Out with bad in with the good. Citigroup is divided into Citicorp (Consumer Banking and Institutional Clients group) and Citi Holdings (Asset Management and Lending). Much of the firm's plight was due to the latter, Citi Holdings. It has been a sore on the company’s books and one of the biggest hurdles to overcome since the trough of the financial crisis. In 2010 however, Citi Holdings represented just 19% of Citigroup as compared with 38% in 2008. Through successful divestments of Smith Barney and other asset sales and pay downs, Citigroup is getting back to its core competency and growing on the Citicorp business. Its consumer units in the emerging markets, notably Latin America and Asia, will be the biggest stimuli for long-term growth.

Contrarian belief on financial services. Buy low and sell high is a common saying in investing that often goes ignored, in practice. In fact, buy low and sell high could be more easily understood as "buy into fear and sell into greed." What we have seen since the collapse of Bear and Lehman, is a market driven by fear. Of the 10 sectors, financial services were, and continue to be, the most oversold. It is trading at a deep discount when compared to the overall market and unless you believe that sector is eternally doomed, it is certainly ripe for a buy. Citi is trading at a Price/Book of 1x and has a Price/Sales of 1.2x. JP Morgan, perhaps Citi's closest peer is trading at Price/Book 1.6x and has Price/Sales of 1.6x. Additionally, Citi is trading at 12x earnings and with an improving balance sheet and an undervalued sector, it seems to be among the most appealing of the large bank stocks. 

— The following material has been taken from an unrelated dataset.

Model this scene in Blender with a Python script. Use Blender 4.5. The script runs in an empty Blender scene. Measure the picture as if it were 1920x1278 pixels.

Throw the technicals out the window. Say goodbye to Citi's $3-5 eternal trading window! Day after day, Citi was top of the charts in terms of trading volume. Traders have been playing volatility to make money on Citigroup, at the expense of the stock price and the small time non-institutional shareholder. The more they trade in terms of share volume, the greater discounts they receive from the brokerage houses. In turn, actively driving up or down the price just a few cents could prove to be quite lucrative for those opportunistic volatility traders. With a price in the $40 (post-split) range, these volatility traders will look elsewhere and Citi will begin to trade on its fundamentals once again.  

There are certainly other reasons why Citi is a compelling buy, such as the peak in delinquencies which will only rebound, the introduction of a dividend, the improvement of net interest margins and strengthening credit conditions (but these have/are being priced into the markets already). But for those investors who are not out to make a quick buck off of volatility, perhaps Citi is worth another look.

Disclosure: Long Citi, no position in JP Morgan. I do not represent my employer and my opinions may not neccessarily be their own. My comments and opinions are strictly based on public information and I do not have any privied information on anything I comment on.